Could anything hinder Russia's launch of ZNPP? Expert insights

Photo: Russia is going to launch Zaporizhzhia NPP (Getty Images)

Russia can launch the Zaporizhzhia NPP this fall solely on its own decision, and it will not need any approvals from the IAEA, according to the RBC-Ukraine's article "Russia intends to launch Zaporizhzhia Nuclear Power Plant: Possible consequences".

"The IAEA has nothing to do with it. If Ukraine were to launch the station, it would have to provide the Agency's inspection with evidence of compliance with the requirements of the safeguards regime (non-proliferation of nuclear weapons - ed.). This is not necessary for Russia. Russia is a nuclear power and has nuclear weapons, these problems do not concern it," Mykola Steinberg, the former chief engineer of the Chornobyl nuclear power plant, told RBC-Ukraine.

The only thing that Russia needs to do is to issue a license to operate the plant to the company that was created to operate the plant, the Zaporizhzhia NPP Operating Organization.

The plant can be launched for a short time - from several hours to several days, the expert believes, as it is practically impossible to run ZNPP after the Kakhovka reservoir was destroyed - there is not enough cooling water for turbine condensers.

"In the absence of water, it is simply impossible to talk about the long-term operation of the plant," Steinberg said.

According to him, there is no need for additional electricity to supply consumers in Russia, so ZNPP may be launched just to "show that they can do anything if they want to."

At the same time, according to Olha Kosharna, head of the Anti-Crisis Nuclear Expert Center of Ukraine, the Russian Federation is already actively working to restore power lines from ZNPP to the occupied territories that were damaged earlier.
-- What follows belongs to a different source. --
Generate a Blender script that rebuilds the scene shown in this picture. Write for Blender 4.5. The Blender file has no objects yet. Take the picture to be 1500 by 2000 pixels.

This may indicate that the plan to launch the plant is gradually being implemented.

In addition, the recent transfer of ZNPP Unit 4 to the cold shutdown mode can also be considered preparation for the launch of the plant. Now, Kosharna notes, they will probably try to bring it to a safer state for operation. The power unit has been in the hot mode longer than the permissible norm - almost since August last year. The maximum period of stay in this state of the unit is 100 hours during the year.

Russia's occupation of Zaporizhzhia Nuclear Power Plant

On April 9, Russian invaders staged a so-called drone attack on the Zaporizhzhia Nuclear Power Plant and tried to blame Ukraine for it. In turn, the Defense Intelligence of Ukraine warned that Russia had launched a new wave of provocations at the plant to discredit the Ukrainian military.

In addition, the IAEA recently informed that the occupiers had put all six power units into a cold shutdown state for the first time since 2022. After that, the General Staff of the Armed Forces of Ukraine also warned of possible enemy provocations at ZNPP.

We would like to add that the UN Security Council recently held a meeting to discuss the situation at the occupied nuclear power plant, in particular, IAEA Director General Rafael Grossi said that the risk to ZNPP had increased due to the shelling.

For his part, Ukrainian President Volodymyr Zelenskyy noted that Russia had destroyed almost all of Ukraine's thermal power generation, so, according to him, a threat to Ukrainian nuclear power plants could not be ruled out.